Per riuscire a prendere le misure della Marcia della Pace, domenica, l’unico modo era spiccare il volo. E la stima sui numeri della Perugia-Assisi arriva quando il coordinatore della Tavola della Pace, prossimo al traguardo, chiama il Corpo Forestale: «Dall’elicottero dicono che la fine del corteo è ancora a Collestrada: siamo 20 chilometri di gente!», esulta Flavio Lotti. Un fiume di 200mila persone – dicono gli organizzatori – non rassegnate alla guerra, alla fame, alle violazioni dei diritti elementari. Nel 50° della manifestazione di Aldo Capitini, questo popolo ha percorso ancora una volta 25 chilometri, facendo registrare una partecipazione – senza apparati di partito alle spalle e senza eventi mediatici pressanti come l’Iraq o il Kosovo – superiore alle aspettative e almeno alle due precedenti edizioni. Un esercito di uomini e di donne di buona volontà cui Benedetto XVI non ha fatto mancare il suo incoraggiamento.
Per gli scout – l’Agesci ne ha radunati 4mila – la Marcia comincia alle 7, con la messa a San Pietro a Perugia concelebrata da don Luigi Ciotti e don Tonio Dell’Olio di Libera e dal comboniano Alex Zanotelli che riscalda i cuori dei ragazzi chiamando «papà» Dio padre. Alla partenza si affaccia qualche politico: Bindi (Pd), Vendola (Sel), Orlando (Idv), Ferrero (Prc). Ma al microfono per il via – come ai discorsi finali alla Rocca – c’è spazio solo per associazioni e società civile e per i protagonisti della primavera araba. «La pace è troppo importante perché possa essere lasciata nelle mani dei soli governanti», diceva Capitini. Alle 9 parte la «Marcia per la pace e la fratellanza dei popoli», lo stesso slogan del 1961. Cinque ore dopo, accaldati, si tira il fiato al Sacro Convento, sul piazzale la bandiera arcobaleno di 25 metri. Dalla loggia è il vescovo di Assisi, Domenico Sorrentino, a leggere il messaggio di «sincero apprezzamento» del Papa «per la significativa manifestazione volta a richiamare l’universale valore della pace nel rispetto dei diritti e dei doveri di ciascuno».

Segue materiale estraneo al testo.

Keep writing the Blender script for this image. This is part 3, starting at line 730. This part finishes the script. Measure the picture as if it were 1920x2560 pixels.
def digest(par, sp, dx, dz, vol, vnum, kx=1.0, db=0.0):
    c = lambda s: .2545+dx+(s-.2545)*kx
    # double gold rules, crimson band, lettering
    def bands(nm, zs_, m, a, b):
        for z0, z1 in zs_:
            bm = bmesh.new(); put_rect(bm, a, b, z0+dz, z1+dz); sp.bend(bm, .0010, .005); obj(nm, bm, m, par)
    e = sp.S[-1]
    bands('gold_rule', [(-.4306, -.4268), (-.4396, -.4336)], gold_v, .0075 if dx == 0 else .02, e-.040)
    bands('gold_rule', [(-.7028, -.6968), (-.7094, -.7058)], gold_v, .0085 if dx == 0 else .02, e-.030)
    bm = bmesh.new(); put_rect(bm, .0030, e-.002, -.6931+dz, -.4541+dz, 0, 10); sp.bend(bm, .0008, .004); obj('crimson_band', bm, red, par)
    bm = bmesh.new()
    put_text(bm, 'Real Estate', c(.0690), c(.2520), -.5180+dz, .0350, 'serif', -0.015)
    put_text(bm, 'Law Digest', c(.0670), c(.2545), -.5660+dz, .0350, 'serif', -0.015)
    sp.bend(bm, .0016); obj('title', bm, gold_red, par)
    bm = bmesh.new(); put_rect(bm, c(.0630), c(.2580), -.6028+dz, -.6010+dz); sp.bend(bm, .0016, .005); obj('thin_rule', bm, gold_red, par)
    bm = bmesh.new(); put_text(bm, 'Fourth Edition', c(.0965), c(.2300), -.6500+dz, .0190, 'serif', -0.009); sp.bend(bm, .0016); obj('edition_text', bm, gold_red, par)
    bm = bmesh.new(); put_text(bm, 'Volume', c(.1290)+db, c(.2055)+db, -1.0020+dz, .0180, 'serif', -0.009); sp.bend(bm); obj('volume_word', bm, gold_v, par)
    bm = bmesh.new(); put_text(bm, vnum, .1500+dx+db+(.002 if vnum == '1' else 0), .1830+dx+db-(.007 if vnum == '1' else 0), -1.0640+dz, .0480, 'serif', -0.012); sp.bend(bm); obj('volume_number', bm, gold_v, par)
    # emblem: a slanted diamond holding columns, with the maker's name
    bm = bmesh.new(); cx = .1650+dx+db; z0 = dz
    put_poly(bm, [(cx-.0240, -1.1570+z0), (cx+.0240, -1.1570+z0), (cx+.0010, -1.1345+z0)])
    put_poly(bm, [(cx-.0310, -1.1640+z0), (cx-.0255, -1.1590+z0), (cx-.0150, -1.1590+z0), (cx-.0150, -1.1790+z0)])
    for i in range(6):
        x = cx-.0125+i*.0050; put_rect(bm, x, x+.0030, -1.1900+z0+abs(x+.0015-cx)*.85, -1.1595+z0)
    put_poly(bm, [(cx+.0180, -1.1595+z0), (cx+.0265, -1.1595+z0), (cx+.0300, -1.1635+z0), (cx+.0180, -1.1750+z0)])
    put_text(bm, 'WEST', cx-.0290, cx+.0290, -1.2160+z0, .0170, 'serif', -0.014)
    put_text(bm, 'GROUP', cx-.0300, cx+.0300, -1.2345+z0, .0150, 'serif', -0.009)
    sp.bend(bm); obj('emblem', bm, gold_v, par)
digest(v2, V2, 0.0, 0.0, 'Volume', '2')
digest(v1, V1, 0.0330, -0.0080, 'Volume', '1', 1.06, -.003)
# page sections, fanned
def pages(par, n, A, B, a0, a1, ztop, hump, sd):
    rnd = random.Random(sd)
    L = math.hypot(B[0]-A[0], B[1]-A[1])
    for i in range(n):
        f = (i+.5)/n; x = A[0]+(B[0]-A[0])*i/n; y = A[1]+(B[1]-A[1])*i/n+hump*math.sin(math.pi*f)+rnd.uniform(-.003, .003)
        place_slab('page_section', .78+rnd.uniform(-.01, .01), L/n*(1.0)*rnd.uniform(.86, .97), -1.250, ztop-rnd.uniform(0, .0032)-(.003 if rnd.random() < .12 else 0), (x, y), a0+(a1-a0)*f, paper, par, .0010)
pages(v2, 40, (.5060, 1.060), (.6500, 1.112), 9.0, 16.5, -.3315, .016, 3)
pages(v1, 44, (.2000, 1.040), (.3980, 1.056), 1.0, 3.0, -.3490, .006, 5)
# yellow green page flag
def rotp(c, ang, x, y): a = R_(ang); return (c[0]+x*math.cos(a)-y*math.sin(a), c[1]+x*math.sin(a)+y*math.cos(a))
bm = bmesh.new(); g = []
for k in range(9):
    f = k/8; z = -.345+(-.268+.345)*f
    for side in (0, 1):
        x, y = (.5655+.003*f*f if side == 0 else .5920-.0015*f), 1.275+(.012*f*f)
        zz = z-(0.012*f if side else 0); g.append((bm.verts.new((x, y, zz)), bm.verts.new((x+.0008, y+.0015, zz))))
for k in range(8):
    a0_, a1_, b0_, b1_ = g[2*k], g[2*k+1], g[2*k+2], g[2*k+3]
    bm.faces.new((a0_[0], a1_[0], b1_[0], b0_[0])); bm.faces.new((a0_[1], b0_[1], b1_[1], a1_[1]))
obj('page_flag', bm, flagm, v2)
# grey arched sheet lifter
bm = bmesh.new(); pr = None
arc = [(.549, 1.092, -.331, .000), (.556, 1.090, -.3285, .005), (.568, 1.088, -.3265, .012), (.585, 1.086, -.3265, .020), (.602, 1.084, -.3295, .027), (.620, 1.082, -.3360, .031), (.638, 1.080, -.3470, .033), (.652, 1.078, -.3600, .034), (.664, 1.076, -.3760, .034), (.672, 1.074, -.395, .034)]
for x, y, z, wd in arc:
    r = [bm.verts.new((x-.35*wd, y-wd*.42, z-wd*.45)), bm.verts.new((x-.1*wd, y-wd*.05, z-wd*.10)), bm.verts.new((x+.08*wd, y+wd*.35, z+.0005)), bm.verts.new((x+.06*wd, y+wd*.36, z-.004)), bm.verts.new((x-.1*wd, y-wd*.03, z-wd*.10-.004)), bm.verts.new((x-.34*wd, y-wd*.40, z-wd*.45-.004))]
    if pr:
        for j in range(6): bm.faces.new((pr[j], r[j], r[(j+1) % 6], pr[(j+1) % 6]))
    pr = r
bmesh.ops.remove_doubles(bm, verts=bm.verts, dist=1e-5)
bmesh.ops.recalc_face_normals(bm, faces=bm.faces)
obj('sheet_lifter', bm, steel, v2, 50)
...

Il Papa assicura la preghiera perché sull’esempio di Francesco «nel mondo all’odio subentri l’amore e all’egoismo la condizione fraterna».
Sorrentino ricorda «l’incrocio di due giubilei: il 50° della Marcia e il 25° della giornata mondiale delle religioni per la pace voluta da Giovanni Paolo II, rilanciata il 27 ottobre da Benedetto XVI. Un incrocio che arricchisce entrambe le iniziative» afferma, che si incontrano «facendo di tutti noi pellegrini della verità e della pace». «Eccovi qui davanti alla tomba di San Francesco», è il saluto del custode del Sacro Convento, padre Giuseppe Piemontese: «Non tralasciate di confrontarvi con la strategia e il progetto di pace di Francesco». Poi lancia un appello: «In nome del santo di Assisi, liberate Francesco Azzarà», il collaboratore di Emergency sequestrato in Sudan ad agosto. Un ultimo sforzo e il fiume sale fino alla Rocca. Lotti legge la mozione finale, l’agenda della pace che impegna tutti: diritto a cibo e acqua, lavoro dignitoso, investimenti su giovani e cultura, finanza disarmata, tagli alle spese militari, difesa dei beni comuni e del pianeta, informazione libera, riforma dell’Onu, democrazia partecipativa, società inclusive. La marcia vera comincia ora.